Y para ir cerrando nos podemos detener en uno de los principales valedores de ese Eje de la resistencia islámica, el país de los persas. En Irán, la muerte de la kurda Mahsa Amini a manos de la Policía de la moral a finales del pasado año desató multitudinarias protestas, y en octubre de este mismo año en similares circunstancias perdía su vida Armita Garavand. Esto volvió a reproducir protestas en el país, pero de inferior magnitud que las anteriores. Si bien esta menor efervescencia social podríamos achacarla a la carencia de una organización medianamente articulada en el país que pueda conducir el descontento popular. Sin embargo el caldo de cultivo existe, y es cuestión de tiempo que la posibilidad de cambio sea irreversible.
Finalmente se ha producido la COP28 en los Emiratos Árabes Unidos, un despropósito a todas luces que solo evidencia lo hipócrita de la lucha contra el cambio climático desde el poder. Así mismo, los recientes movimientos en la región se han dado en torno al comando de Arabia Saudí sobre la OPEP –de la cual se ha desvinculado recientemente Angola–, y su política de recortes en la producción que no está logrando los resultados esperados, y se sospecha que el próximo años se podría dar una inundación de crudo saudí para desbancar a sus numerosos competidores. Y aunque lamentamos decirlo, esto no se traducirá en una rebaja sustancial del precio de los combustibles.

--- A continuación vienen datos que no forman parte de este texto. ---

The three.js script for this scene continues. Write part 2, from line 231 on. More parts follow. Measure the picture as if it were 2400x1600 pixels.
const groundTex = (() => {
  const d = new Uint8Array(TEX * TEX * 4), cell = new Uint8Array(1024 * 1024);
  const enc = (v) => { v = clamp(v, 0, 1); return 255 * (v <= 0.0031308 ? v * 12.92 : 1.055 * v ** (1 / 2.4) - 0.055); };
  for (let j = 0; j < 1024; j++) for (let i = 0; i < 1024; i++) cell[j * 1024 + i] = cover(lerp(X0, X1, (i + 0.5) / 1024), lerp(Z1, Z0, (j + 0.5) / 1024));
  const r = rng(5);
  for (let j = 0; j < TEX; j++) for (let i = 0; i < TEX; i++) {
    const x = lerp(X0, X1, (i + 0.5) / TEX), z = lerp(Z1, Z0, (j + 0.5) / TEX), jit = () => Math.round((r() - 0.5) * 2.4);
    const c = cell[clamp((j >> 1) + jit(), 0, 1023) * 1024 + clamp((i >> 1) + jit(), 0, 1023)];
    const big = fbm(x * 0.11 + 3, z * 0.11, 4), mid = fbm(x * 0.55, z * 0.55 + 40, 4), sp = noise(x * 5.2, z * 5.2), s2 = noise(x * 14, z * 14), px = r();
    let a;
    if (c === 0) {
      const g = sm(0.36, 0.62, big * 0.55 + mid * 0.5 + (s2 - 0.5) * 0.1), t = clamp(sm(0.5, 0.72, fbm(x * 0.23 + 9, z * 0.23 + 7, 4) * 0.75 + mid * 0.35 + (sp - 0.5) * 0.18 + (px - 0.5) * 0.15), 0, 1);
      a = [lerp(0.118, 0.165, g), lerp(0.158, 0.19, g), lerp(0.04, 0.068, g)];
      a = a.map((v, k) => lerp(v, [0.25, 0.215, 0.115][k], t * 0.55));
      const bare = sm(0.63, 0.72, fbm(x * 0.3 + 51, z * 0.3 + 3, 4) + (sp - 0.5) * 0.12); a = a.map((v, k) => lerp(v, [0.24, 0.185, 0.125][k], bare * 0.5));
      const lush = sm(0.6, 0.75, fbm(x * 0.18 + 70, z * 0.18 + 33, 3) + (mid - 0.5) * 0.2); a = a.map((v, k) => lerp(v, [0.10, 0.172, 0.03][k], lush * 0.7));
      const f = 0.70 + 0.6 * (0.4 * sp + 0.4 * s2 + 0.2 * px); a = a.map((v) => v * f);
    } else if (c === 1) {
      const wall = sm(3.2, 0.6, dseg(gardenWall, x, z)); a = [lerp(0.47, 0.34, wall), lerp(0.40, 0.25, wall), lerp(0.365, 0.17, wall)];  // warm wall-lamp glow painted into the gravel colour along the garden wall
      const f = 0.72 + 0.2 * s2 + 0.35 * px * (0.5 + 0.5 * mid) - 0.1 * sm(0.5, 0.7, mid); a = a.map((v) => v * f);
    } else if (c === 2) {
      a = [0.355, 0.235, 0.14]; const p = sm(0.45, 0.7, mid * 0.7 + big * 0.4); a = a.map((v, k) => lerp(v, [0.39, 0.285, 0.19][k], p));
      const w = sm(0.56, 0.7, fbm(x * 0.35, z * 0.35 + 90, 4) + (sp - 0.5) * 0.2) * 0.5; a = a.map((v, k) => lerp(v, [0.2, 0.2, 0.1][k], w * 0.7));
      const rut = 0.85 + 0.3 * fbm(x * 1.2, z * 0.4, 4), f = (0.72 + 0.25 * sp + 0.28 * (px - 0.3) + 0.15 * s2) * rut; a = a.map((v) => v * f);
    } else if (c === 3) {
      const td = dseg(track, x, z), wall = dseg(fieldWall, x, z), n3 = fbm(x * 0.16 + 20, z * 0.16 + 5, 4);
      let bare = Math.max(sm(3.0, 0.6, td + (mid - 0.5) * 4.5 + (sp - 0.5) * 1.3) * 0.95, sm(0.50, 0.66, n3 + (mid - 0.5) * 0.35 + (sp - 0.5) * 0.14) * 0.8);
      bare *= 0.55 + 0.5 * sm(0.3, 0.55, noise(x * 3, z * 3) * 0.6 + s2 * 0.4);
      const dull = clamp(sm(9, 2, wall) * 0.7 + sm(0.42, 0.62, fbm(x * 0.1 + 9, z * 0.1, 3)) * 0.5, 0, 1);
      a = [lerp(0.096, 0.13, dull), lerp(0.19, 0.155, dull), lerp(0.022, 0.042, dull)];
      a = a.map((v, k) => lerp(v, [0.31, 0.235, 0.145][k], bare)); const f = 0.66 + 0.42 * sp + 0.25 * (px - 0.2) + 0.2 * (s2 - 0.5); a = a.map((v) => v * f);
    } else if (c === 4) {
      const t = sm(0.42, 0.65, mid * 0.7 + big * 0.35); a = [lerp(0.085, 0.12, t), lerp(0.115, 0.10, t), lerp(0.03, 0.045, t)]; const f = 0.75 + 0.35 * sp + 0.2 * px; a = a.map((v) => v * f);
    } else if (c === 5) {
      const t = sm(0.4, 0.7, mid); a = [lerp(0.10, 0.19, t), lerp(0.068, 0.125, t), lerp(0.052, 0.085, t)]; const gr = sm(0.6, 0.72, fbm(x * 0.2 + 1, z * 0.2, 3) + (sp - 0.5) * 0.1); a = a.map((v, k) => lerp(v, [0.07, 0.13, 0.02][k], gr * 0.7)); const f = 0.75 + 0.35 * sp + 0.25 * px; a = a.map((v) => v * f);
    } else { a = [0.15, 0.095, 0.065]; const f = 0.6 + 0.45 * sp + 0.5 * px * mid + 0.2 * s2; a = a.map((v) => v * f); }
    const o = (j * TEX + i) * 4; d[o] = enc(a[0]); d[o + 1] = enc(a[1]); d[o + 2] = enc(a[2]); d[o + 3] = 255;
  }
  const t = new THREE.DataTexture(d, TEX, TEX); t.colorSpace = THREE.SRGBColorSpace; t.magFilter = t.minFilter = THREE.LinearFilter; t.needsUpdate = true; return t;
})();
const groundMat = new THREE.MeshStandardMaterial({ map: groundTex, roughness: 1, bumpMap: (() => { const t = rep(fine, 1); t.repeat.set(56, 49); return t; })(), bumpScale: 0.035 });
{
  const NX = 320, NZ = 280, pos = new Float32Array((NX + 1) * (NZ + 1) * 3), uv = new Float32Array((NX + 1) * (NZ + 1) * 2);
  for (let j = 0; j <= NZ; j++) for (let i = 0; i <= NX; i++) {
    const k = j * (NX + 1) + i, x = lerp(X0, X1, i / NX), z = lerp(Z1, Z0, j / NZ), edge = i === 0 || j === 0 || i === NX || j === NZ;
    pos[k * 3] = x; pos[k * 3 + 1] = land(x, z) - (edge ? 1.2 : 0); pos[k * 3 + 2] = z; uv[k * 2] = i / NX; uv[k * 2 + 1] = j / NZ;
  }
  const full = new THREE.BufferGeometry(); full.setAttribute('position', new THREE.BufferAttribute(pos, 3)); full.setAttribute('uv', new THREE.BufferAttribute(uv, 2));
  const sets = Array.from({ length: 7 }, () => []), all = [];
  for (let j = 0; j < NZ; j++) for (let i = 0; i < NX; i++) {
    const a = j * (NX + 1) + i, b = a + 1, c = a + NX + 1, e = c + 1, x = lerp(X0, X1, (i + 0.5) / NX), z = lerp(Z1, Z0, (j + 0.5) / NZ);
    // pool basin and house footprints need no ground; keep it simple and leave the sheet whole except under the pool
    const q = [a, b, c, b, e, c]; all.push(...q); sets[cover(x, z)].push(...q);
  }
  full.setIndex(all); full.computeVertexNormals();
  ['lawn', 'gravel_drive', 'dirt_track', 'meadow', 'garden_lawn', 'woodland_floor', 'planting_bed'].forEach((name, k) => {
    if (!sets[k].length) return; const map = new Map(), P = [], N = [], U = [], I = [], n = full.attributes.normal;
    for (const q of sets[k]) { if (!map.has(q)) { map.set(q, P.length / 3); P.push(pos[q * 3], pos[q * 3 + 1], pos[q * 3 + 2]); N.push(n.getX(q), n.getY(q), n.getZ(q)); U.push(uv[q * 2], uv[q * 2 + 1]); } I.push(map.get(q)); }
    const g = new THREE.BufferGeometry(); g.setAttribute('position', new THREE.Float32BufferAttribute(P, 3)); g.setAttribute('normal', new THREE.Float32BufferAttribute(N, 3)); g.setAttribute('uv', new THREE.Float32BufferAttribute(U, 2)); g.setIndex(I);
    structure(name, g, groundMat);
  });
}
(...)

Todo este panorama nos deja abierto una serie de escenarios de cambio, y de antiguas dinámicas –como la israelí-palestina– que están mutando, ante lo cual la pregunta que cabría preguntarse es en qué medida existe el potencial de que los países musulmanes del Oriente Próximo –junto con el norte de África– puedan conformar un bloque geopolítico propio, y hacia qué lado de la balanza entre China y Estados Unidos se acabarán decantando.